- [DATASET EXCERPT]
________________________________________
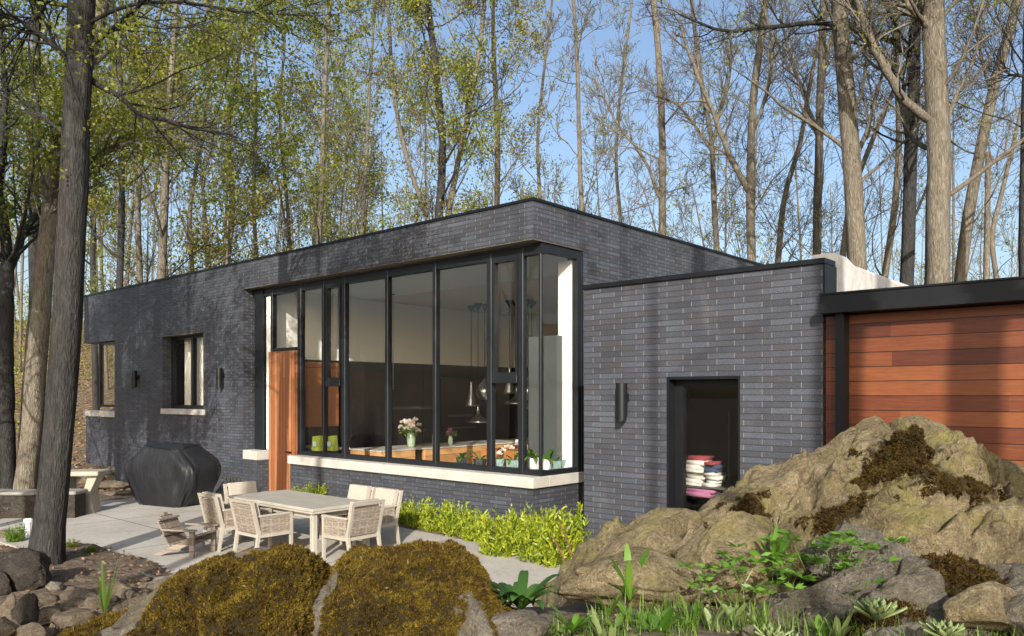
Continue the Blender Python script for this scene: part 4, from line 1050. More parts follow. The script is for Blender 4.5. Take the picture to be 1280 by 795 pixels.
def ridge_rock(name, lab, prof, Yr, yf, yb, zb, mat, ns=240, nt=110, pw=2.0, pwb=2.0, amp=.07, seed=1, lumps=.1, mossfn=None, tuft=None, endtaper=0, cracks=(), cat='boulder', xskew=0, strata=0):
    """a boulder whose crest follows a profile; it falls away to the front and to the back"""
    pr = np.array(prof, float); px = np.linspace(pr[0, 0], pr[-1, 0], ns)
    yy = np.interp(px, pr[:, 0], pr[:, 1])
    Yc = np.array([Yr(x) if callable(Yr) else Yr for x in px])
    X0 = (px-640)/F*Yc; Z0 = CAMZ+(HY-yy)/F*Yc
    ts = np.concatenate([-np.linspace(1, 0, int(nt*.72))[:-1]**1.0, np.linspace(0, 1, nt-int(nt*.72)+1)])
    zbv = zb if not callable(zb) else np.array([zb(x) for x in px])
    S, T = np.meshgrid(np.arange(ns), ts)
    Xg = X0[S]; Zr = Z0[S]; Yg = Yc[S]+np.where(T < 0, T*yf, T*yb)
    Xg = Xg+xskew*np.where(T < 0, T, 0)
    zbg = np.broadcast_to(zbv if np.ndim(zbv) else np.full(ns, zbv), (len(ts), ns))
    drop = np.where(T < 0, np.abs(T)**pw, np.abs(T)**pwb)
    Z = Zr-(Zr-zbg)*drop
    w = np.clip(np.abs(T)*5, 0, 1)
    NB_ = np.zeros_like(Z); N1 = np.zeros_like(Z); N2 = np.zeros_like(Z); N3 = np.zeros_like(Z)
    for i in range(Z.shape[0]):
        for j in range(Z.shape[1]):
            v = Vector((Xg[i, j]+seed*5.1, Yg[i, j]*1.0, Z[i, j]*1.2))
            N1[i, j] = mnoise.fractal(v*1.5, 1.0, 2.0, 3)
            N2[i, j] = mnoise.fractal(v*6, 1.0, 2.0, 4)
            if strata:
                a_ = v.x*.89+v.z*.45; b_ = -v.x*.45+v.z*.89
                for (ca, cy_, cb, am_, eg) in ((.75, 1.3, 1.9, .15, 9), (2.2, 3.0, 5.0, .028, 7)):
                    wq = (N1[i, j]*.8, mnoise.noise(v*4)*.35)
                    vd = mnoise.voronoi(Vector((a_*ca+seed+wq[1], v.y*cy_+wq[1], b_*cb+wq[0])))
                    c0 = vd[1][0]; hsh = math.sin(c0.x*91.7+c0.y*37.3+c0.z*57.1)
                    tilt = (a_*ca+seed-c0.x)*math.sin(c0.y*33)+(b_*cb-c0.z)*math.cos(c0.x*21)
                    ed = min(1, (vd[0][1]-vd[0][0])*eg)
                    NB_[i, j] += strata*am_*(hsh*.6+tilt*.7-.55*(1-ed))
                q_ = mnoise.ridged_multi_fractal(Vector((a_*.8, v.y*1.6+b_*.8, b_*3.4)), 1.0, 2.1, 5, 1.0, 2.0)
                N2[i, j] += strata*.5*(q_-1.0)
            if lumps:
                d = mnoise.voronoi(v*2.2+Vector((N2[i, j]*.35, N1[i, j]*.3, 0)))[0]; N3[i, j] = min(1, (d[1]-d[0])*4)
    disp = lumps*(N3-.7)*w*(.5 if strata else 1)+amp*(1.1 if strata else 1.6)*N1*w+amp*.55*N2*(.35+.65*w)+NB_*(.25+.75*w)*(.25+.75*smoothstep(700, 930, px[S]))
    # push along an outward direction (forward and up)
    Yo = np.where(T < 0, -1, 1)*np.abs(T)**.7
    nl = np.sqrt(Yo**2*.8+1)
    Yg = Yg+disp*Yo*.9/nl; Z = Z+disp/nl
    for (pts, wd, dp) in cracks:      # cracks follow lines on the surface, given by crest position and t
        cp = np.array(pts)
        for i in range(Z.shape[0]):
            for j in range(Z.shape[1]):
                p = np.array([px[j], T[i, j]*300])
                if abs(p[0]-cp[:, 0].mean()) > 220: continue
                dm = 1e9
                for k in range(len(cp)-1):
                    a = np.array([cp[k, 0], cp[k, 1]*300]); b_ = np.array([cp[k+1, 0], cp[k+1, 1]*300]); ab = b_-a
                    t_ = np.clip(np.dot(p-a, ab)/np.dot(ab, ab), 0, 1); dm = min(dm, np.linalg.norm(p-a-ab*t_))
                q = math.exp(-(dm/wd)**2); Z[i, j] -= dp*q; Yg[i, j] += dp*q*.8
    if endtaper:
        e = np.clip(np.minimum(S, ns-1-S)/endtaper, 0, 1); e = 1-(1-e)**2
        Z = zbg+(Z-zbg)*e**.7; Yg = Yc[S]+(Yg-Yc[S])*(.3+.7*e)
    V = np.stack([Xg, Yg, Z], -1).reshape(-1, 3)
    ny, nx = Z.shape; i = np.arange(ny-1)[:, None]*nx+np.arange(nx-1)[None, :]
    Fc = np.stack([i, i+1, i+nx+1, i+nx], -1).reshape(-1, 4)
    base = np.array([V[:, 0].mean(), V[:, 1].mean(), V[:, 2].min()-.05]); V = V-base
    # skirt: close the solid downwards
    rim = np.concatenate([np.arange(nx), np.arange(1, ny)*nx+nx-1, (ny-1)*nx+np.arange(nx-2, -1, -1), np.arange(ny-2, 0, -1)*nx])
    sk = V[rim].copy(); sk[:, 2] = -.3; n0 = len(V); V2 = np.concatenate([V, sk]); k = np.arange(len(rim)); k2 = (k+1) % len(rim)
    F2 = np.concatenate([Fc, np.stack([rim[k2], rim[k], n0+k, n0+k2], 1)])
    at = np.zeros(len(V2))
    pxg = px[S]
    if mossfn: at[:n0] = np.array([[mossfn(pxg[a, b_], T[a, b_]) for b_ in range(nx)] for a in range(ny)]).reshape(-1)
    o = mesh_obj(name, V2, F2, M[mat], None, True, attr=at, loc=base); props(o, lab, cat)
    if tuft:
        am = at[:n0]
        mf = am[Fc].mean(1)
        mf2 = np.concatenate([mf, mf])
        def sel(c, nn):
            nz = np.array([mnoise.fractal(Vector(tuple(q*5+np.array([seed, 0, 0]))), 1, 2, 3) for q in c])
            return (mf2+nz*.55 > .5)*1.0
        moss_tufts(o, V, Fc, sel, tuft[0], seed, tuft[1], tuft[2], tuft[3])
        if tuft[1] == 'moss': moss_tufts(o, V, Fc, lambda c, n_: n_[:, 2] > .2, 160, seed+3, 'dry', .012, .005, 1, 'leaf_debris')
    return o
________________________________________
- [GOAL]
Reproduce the whole listing above word for word, but not its pictures.

- [OUTPUT FOR THIS EXERCISE]
Continue the Blender Python script for this scene: part 4, from line 1050. More parts follow. The script is for Blender 4.5. Take the picture to be 1280 by 795 pixels.
def ridge_rock(name, lab, prof, Yr, yf, yb, zb, mat, ns=240, nt=110, pw=2.0, pwb=2.0, amp=.07, seed=1, lumps=.1, mossfn=None, tuft=None, endtaper=0, cracks=(), cat='boulder', xskew=0, strata=0):
    """a boulder whose crest follows a profile; it falls away to the front and to the back"""
    pr = np.array(prof, float); px = np.linspace(pr[0, 0], pr[-1, 0], ns)
    yy = np.interp(px, pr[:, 0], pr[:, 1])
    Yc = np.array([Yr(x) if callable(Yr) else Yr for x in px])
    X0 = (px-640)/F*Yc; Z0 = CAMZ+(HY-yy)/F*Yc
    ts = np.concatenate([-np.linspace(1, 0, int(nt*.72))[:-1]**1.0, np.linspace(0, 1, nt-int(nt*.72)+1)])
    zbv = zb if not callable(zb) else np.array([zb(x) for x in px])
    S, T = np.meshgrid(np.arange(ns), ts)
    Xg = X0[S]; Zr = Z0[S]; Yg = Yc[S]+np.where(T < 0, T*yf, T*yb)
    Xg = Xg+xskew*np.where(T < 0, T, 0)
    zbg = np.broadcast_to(zbv if np.ndim(zbv) else np.full(ns, zbv), (len(ts), ns))
    drop = np.where(T < 0, np.abs(T)**pw, np.abs(T)**pwb)
    Z = Zr-(Zr-zbg)*drop
    w = np.clip(np.abs(T)*5, 0, 1)
    NB_ = np.zeros_like(Z); N1 = np.zeros_like(Z); N2 = np.zeros_like(Z); N3 = np.zeros_like(Z)
    for i in range(Z.shape[0]):
        for j in range(Z.shape[1]):
            v = Vector((Xg[i, j]+seed*5.1, Yg[i, j]*1.0, Z[i, j]*1.2))
            N1[i, j] = mnoise.fractal(v*1.5, 1.0, 2.0, 3)
            N2[i, j] = mnoise.fractal(v*6, 1.0, 2.0, 4)
            if strata:
                a_ = v.x*.89+v.z*.45; b_ = -v.x*.45+v.z*.89
                for (ca, cy_, cb, am_, eg) in ((.75, 1.3, 1.9, .15, 9), (2.2, 3.0, 5.0, .028, 7)):
                    wq = (N1[i, j]*.8, mnoise.noise(v*4)*.35)
                    vd = mnoise.voronoi(Vector((a_*ca+seed+wq[1], v.y*cy_+wq[1], b_*cb+wq[0])))
                    c0 = vd[1][0]; hsh = math.sin(c0.x*91.7+c0.y*37.3+c0.z*57.1)
                    tilt = (a_*ca+seed-c0.x)*math.sin(c0.y*33)+(b_*cb-c0.z)*math.cos(c0.x*21)
                    ed = min(1, (vd[0][1]-vd[0][0])*eg)
                    NB_[i, j] += strata*am_*(hsh*.6+tilt*.7-.55*(1-ed))
                q_ = mnoise.ridged_multi_fractal(Vector((a_*.8, v.y*1.6+b_*.8, b_*3.4)), 1.0, 2.1, 5, 1.0, 2.0)
                N2[i, j] += strata*.5*(q_-1.0)
            if lumps:
                d = mnoise.voronoi(v*2.2+Vector((N2[i, j]*.35, N1[i, j]*.3, 0)))[0]; N3[i, j] = min(1, (d[1]-d[0])*4)
    disp = lumps*(N3-.7)*w*(.5 if strata else 1)+amp*(1.1 if strata else 1.6)*N1*w+amp*.55*N2*(.35+.65*w)+NB_*(.25+.75*w)*(.25+.75*smoothstep(700, 930, px[S]))
    # push along an outward direction (forward and up)
    Yo = np.where(T < 0, -1, 1)*np.abs(T)**.7
    nl = np.sqrt(Yo**2*.8+1)
    Yg = Yg+disp*Yo*.9/nl; Z = Z+disp/nl
    for (pts, wd, dp) in cracks:      # cracks follow lines on the surface, given by crest position and t
        cp = np.array(pts)
        for i in range(Z.shape[0]):
            for j in range(Z.shape[1]):
                p = np.array([px[j], T[i, j]*300])
                if abs(p[0]-cp[:, 0].mean()) > 220: continue
                dm = 1e9
                for k in range(len(cp)-1):
                    a = np.array([cp[k, 0], cp[k, 1]*300]); b_ = np.array([cp[k+1, 0], cp[k+1, 1]*300]); ab = b_-a
                    t_ = np.clip(np.dot(p-a, ab)/np.dot(ab, ab), 0, 1); dm = min(dm, np.linalg.norm(p-a-ab*t_))
                q = math.exp(-(dm/wd)**2); Z[i, j] -= dp*q; Yg[i, j] += dp*q*.8
    if endtaper:
        e = np.clip(np.minimum(S, ns-1-S)/endtaper, 0, 1); e = 1-(1-e)**2
        Z = zbg+(Z-zbg)*e**.7; Yg = Yc[S]+(Yg-Yc[S])*(.3+.7*e)
    V = np.stack([Xg, Yg, Z], -1).reshape(-1, 3)
    ny, nx = Z.shape; i = np.arange(ny-1)[:, None]*nx+np.arange(nx-1)[None, :]
    Fc = np.stack([i, i+1, i+nx+1, i+nx], -1).reshape(-1, 4)
    base = np.array([V[:, 0].mean(), V[:, 1].mean(), V[:, 2].min()-.05]); V = V-base
    # skirt: close the solid downwards
    rim = np.concatenate([np.arange(nx), np.arange(1, ny)*nx+nx-1, (ny-1)*nx+np.arange(nx-2, -1, -1), np.arange(ny-2, 0, -1)*nx])
    sk = V[rim].copy(); sk[:, 2] = -.3; n0 = len(V); V2 = np.concatenate([V, sk]); k = np.arange(len(rim)); k2 = (k+1) % len(rim)
    F2 = np.concatenate([Fc, np.stack([rim[k2], rim[k], n0+k, n0+k2], 1)])
    at = np.zeros(len(V2))
    pxg = px[S]
    if mossfn: at[:n0] = np.array([[mossfn(pxg[a, b_], T[a, b_]) for b_ in range(nx)] for a in range(ny)]).reshape(-1)
    o = mesh_obj(name, V2, F2, M[mat], None, True, attr=at, loc=base); props(o, lab, cat)
    if tuft:
        am = at[:n0]
        mf = am[Fc].mean(1)
        mf2 = np.concatenate([mf, mf])
        def sel(c, nn):
            nz = np.array([mnoise.fractal(Vector(tuple(q*5+np.array([seed, 0, 0]))), 1, 2, 3) for q in c])
            return (mf2+nz*.55 > .5)*1.0
        moss_tufts(o, V, Fc, sel, tuft[0], seed, tuft[1], tuft[2], tuft[3])
        if tuft[1] == 'moss': moss_tufts(o, V, Fc, lambda c, n_: n_[:, 2] > .2, 160, seed+3, 'dry', .012, .005, 1, 'leaf_debris')
    return o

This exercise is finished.